SHARE SOVIETS SAY THEY’LL EASE LAWS AGAINST DISSENT, RELIGIOUS OBSERVANCE

Soviet officials have told the United States that Moscow intends to revise laws used for decades to crush political dissent and religious observance, a senior State Department official says.

Assistant Secretary of State Richard Schifter said in an interview last week that the Kremlin plans later this year to introduce measures that would repeal a law making it a crime to "defame" the Soviet state and ease a statute banning the teaching of religion outside the family.The State Department says thousands of Soviet dissidents and religious observers have been convicted and imprisoned under those broad statutes in recent decades.

Soviet experts have said the changes, if approved and enforced, could prove to be of "historic" importance.

"In the Soviet Union, there's a yearning to be free," said Schifter, the Assistant Secretary of State for Human Rights and Humanitarian Affairs.

"The Soviet leadership has an increasing awareness of how they look in the world as a result of their failure in human rights.
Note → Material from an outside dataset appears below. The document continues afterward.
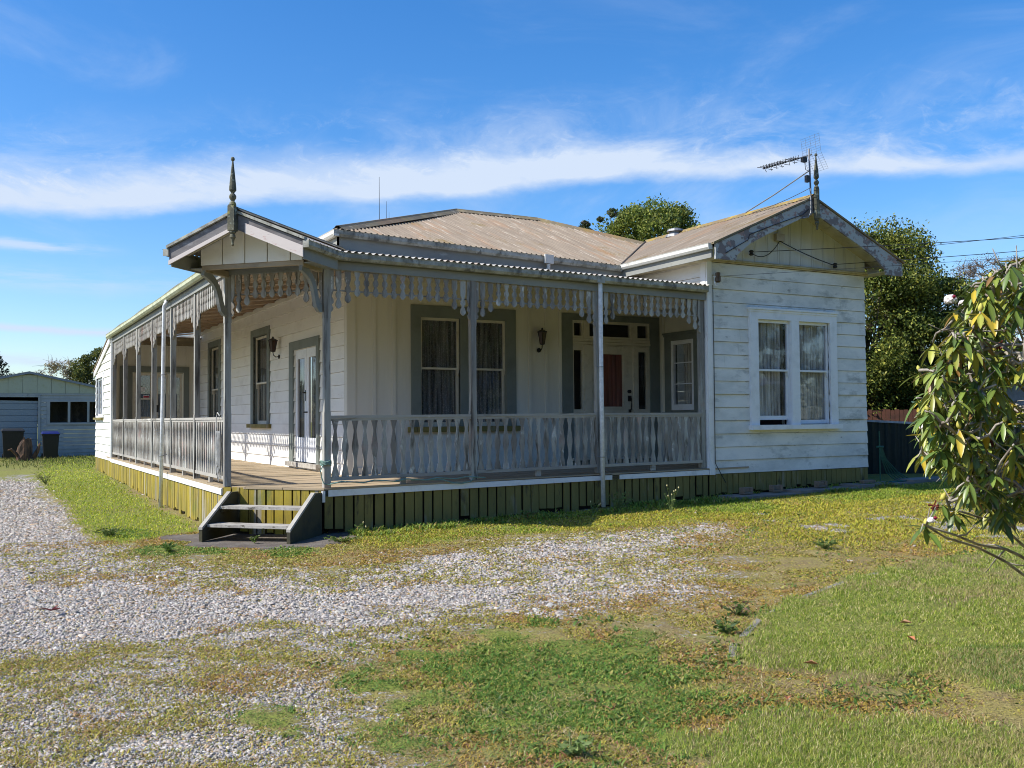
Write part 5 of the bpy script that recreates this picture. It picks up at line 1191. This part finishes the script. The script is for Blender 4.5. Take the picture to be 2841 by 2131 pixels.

The fact that this administration has made (Soviet human rights) an issue has speeded up the process," he said.

Schifter said Soviet officials described the plans to him during U.S.-Soviet human rights meetings in Washington Sept. 22 and 23. These working groups convened while Soviet Foreign Minister Eduard Shevardnadze met with Secretary of State George Shultz.

Schifter said the Soviets discussed Soviet leader Mikhail Gorbachev's plans to propose new laws for public discussion by the end of the year and submit them to the legislative Supreme Soviet soon afterward.

Among the changes detailed by the Soviets, Schifter said, were plans to lengthen judges' terms to make the judiciary more independent of government influence and to allow religious groups to perform charitable work.

The Soviets also described new regulations they had drafted to lower barriers to emigration by Soviet citizens, the State Department has previously said.

In trying to ease restrictions on political dissent, the Soviets are said to be changing two articles in their criminal code.

The law to be repealed, Article 190-1, bans "circulation in any oral form of fabrications . . . which defame the Soviet state and social system." A department official said the Soviets also intend to tighten the notorious Article 70 that bans "anti-Soviet agitation and propaganda."

The State Department says the Soviet Union used these laws to prosecute many of the 750 political prisoners who in early 1987 were held in prisons, labor camps and mental institutions.

A department official estimated that under the anti-religion statute, between 40 and 50 Soviet citizens have been imprisoned for religious activities.